Keyshares file structure

Using Distributed Key Generation, the SSV protocol encrypts and splits a validator key into multiple key shares. The key shares are then distributed to multiple non-trusting nodes run by operators.

The file also includes signed data that helps detect tampering. For example, if someone changed ownerAddress or ownerNonce and tried to submit the modified file to SSV Network, the key shares would be considered invalid and ignored by network participants because the signature would no longer match the contents.

More details about each element of the keyshares structure are below.

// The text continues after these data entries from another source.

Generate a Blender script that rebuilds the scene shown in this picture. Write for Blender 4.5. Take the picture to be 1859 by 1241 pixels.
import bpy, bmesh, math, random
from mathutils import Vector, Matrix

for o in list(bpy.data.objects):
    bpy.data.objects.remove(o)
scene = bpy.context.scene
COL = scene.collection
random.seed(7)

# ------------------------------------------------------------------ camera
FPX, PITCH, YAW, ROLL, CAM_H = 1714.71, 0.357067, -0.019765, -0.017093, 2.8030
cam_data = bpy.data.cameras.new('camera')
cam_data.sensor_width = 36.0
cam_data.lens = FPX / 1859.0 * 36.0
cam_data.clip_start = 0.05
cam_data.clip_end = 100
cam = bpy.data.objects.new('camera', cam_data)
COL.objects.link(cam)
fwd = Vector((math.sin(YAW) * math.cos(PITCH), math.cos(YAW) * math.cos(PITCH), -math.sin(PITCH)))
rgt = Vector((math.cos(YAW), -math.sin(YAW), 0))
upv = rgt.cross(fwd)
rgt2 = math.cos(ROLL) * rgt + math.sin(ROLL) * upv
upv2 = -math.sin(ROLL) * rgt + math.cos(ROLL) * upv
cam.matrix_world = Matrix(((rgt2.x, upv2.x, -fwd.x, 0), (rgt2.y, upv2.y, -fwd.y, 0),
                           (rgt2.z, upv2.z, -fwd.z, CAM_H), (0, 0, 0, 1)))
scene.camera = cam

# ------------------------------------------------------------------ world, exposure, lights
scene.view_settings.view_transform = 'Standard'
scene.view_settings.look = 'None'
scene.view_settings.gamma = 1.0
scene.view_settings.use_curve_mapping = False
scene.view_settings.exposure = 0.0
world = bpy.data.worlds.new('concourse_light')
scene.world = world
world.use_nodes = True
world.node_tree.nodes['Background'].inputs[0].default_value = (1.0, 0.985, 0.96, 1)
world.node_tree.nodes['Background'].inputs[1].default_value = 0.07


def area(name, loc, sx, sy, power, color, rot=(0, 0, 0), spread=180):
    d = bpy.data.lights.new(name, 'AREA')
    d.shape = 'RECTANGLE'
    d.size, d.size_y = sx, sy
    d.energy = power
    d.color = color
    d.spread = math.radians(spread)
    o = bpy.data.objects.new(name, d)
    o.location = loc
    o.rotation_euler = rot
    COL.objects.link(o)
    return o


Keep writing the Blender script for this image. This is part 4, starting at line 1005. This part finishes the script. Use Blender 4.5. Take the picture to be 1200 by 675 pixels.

An example of keyshares.json structure:

{
  "version": "v1.1.0",
  "createdAt": "2025-05-14T10:23:43.794Z",
  "shares": [
    {
      "data": {
        "ownerNonce": 0,
        "ownerAddress": "OWNER_ADDRESS",
        "publicKey": "VALIDATOR_PUBKEY",
        "operators": [
          {
            "id": 1,
            "operatorKey": "OPERATOR_PUBKEY"
          },
          {...},
          {...},
          {...}
        ]
      },
      "payload": {
        "publicKey": "VALIDATOR_PUBKEY",
        "operatorIds": [1,2,3,4],
        "sharesData": "ENCRYPTED_SHARES_DATA"
      }
    }
  ]
}

Details about the sharesData field

Below is an example of sharesData from a Hoodi validator with 4 operators. Each segment is highlighted with color:

Explanation of each segment

• Signature - The first 192 characters, excluding 0x, are a serialized BLS-signed message (read more about SSZ). The message is ownerAddress:ownerNonce, signed by the validator private key, and can therefore be verified using the validator publicKey.
• Shares' public keys - An array of concatenated BLS public keys. Each element is a public share of the validator key and is 96 characters long. The number of shares depends on the number of selected operators.
• Encrypted shares - An array of concatenated encrypted shares. Each element is a private share of the validator key and is 512 characters long. The number of shares depends on the number of selected operators. Shares are encrypted with each operator’s public key and can only be decrypted with the corresponding private key.

If you want to learn more about keyshare verification, you can review the verify-keyshare repository on GitHub:

• The validateSingleShares function in ssv-keys.ts performs signature verification.
• The buildSharesFromBytes function breaks down each operator’s key share.
• The areKeysharesValid function then checks the signature and operators’ key shares against the validator public key.